(Task goal) You are to retype all of the data exactly as it appears.

'''

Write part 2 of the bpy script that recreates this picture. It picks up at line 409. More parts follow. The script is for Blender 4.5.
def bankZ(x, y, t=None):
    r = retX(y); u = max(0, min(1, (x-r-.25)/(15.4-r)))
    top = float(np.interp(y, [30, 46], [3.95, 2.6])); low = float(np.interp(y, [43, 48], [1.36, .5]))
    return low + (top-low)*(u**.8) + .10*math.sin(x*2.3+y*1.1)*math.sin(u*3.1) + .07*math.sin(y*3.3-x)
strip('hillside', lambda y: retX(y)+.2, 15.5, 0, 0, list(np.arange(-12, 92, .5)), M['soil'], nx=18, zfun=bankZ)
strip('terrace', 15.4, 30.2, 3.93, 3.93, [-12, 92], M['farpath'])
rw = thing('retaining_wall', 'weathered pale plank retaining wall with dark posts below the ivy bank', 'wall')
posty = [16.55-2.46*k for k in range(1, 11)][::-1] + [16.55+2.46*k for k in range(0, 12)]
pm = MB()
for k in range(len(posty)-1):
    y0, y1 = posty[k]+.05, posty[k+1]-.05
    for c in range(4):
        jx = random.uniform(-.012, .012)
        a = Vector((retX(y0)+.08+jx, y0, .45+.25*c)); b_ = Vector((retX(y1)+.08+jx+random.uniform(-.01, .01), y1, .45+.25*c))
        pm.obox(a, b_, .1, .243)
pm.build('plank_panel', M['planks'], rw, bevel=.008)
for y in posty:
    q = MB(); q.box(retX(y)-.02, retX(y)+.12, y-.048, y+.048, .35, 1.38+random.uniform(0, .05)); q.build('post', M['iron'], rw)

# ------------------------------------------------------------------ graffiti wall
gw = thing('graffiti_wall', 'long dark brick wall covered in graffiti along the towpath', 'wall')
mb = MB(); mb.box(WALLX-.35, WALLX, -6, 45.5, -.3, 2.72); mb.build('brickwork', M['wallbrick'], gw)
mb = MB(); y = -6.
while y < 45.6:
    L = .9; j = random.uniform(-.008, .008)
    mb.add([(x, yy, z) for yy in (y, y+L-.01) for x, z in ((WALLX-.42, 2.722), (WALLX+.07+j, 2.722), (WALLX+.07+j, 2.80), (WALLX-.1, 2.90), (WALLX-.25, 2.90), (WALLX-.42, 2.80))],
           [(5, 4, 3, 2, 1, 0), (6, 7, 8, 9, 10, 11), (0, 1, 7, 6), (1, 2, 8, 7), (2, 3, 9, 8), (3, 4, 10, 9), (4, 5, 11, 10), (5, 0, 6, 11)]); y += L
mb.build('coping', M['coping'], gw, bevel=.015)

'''

(The result)
Write part 2 of the bpy script that recreates this picture. It picks up at line 409. More parts follow. The script is for Blender 4.5.
def bankZ(x, y, t=None):
    r = retX(y); u = max(0, min(1, (x-r-.25)/(15.4-r)))
    top = float(np.interp(y, [30, 46], [3.95, 2.6])); low = float(np.interp(y, [43, 48], [1.36, .5]))
    return low + (top-low)*(u**.8) + .10*math.sin(x*2.3+y*1.1)*math.sin(u*3.1) + .07*math.sin(y*3.3-x)
strip('hillside', lambda y: retX(y)+.2, 15.5, 0, 0, list(np.arange(-12, 92, .5)), M['soil'], nx=18, zfun=bankZ)
strip('terrace', 15.4, 30.2, 3.93, 3.93, [-12, 92], M['farpath'])
rw = thing('retaining_wall', 'weathered pale plank retaining wall with dark posts below the ivy bank', 'wall')
posty = [16.55-2.46*k for k in range(1, 11)][::-1] + [16.55+2.46*k for k in range(0, 12)]
pm = MB()
for k in range(len(posty)-1):
    y0, y1 = posty[k]+.05, posty[k+1]-.05
    for c in range(4):
        jx = random.uniform(-.012, .012)
        a = Vector((retX(y0)+.08+jx, y0, .45+.25*c)); b_ = Vector((retX(y1)+.08+jx+random.uniform(-.01, .01), y1, .45+.25*c))
        pm.obox(a, b_, .1, .243)
pm.build('plank_panel', M['planks'], rw, bevel=.008)
for y in posty:
    q = MB(); q.box(retX(y)-.02, retX(y)+.12, y-.048, y+.048, .35, 1.38+random.uniform(0, .05)); q.build('post', M['iron'], rw)

# ------------------------------------------------------------------ graffiti wall
gw = thing('graffiti_wall', 'long dark brick wall covered in graffiti along the towpath', 'wall')
mb = MB(); mb.box(WALLX-.35, WALLX, -6, 45.5, -.3, 2.72); mb.build('brickwork', M['wallbrick'], gw)
mb = MB(); y = -6.
while y < 45.6:
    L = .9; j = random.uniform(-.008, .008)
    mb.add([(x, yy, z) for yy in (y, y+L-.01) for x, z in ((WALLX-.42, 2.722), (WALLX+.07+j, 2.722), (WALLX+.07+j, 2.80), (WALLX-.1, 2.90), (WALLX-.25, 2.90), (WALLX-.42, 2.80))],
           [(5, 4, 3, 2, 1, 0), (6, 7, 8, 9, 10, 11), (0, 1, 7, 6), (1, 2, 8, 7), (2, 3, 9, 8), (3, 4, 10, 9), (4, 5, 11, 10), (5, 0, 6, 11)]); y += L
mb.build('coping', M['coping'], gw, bevel=.015)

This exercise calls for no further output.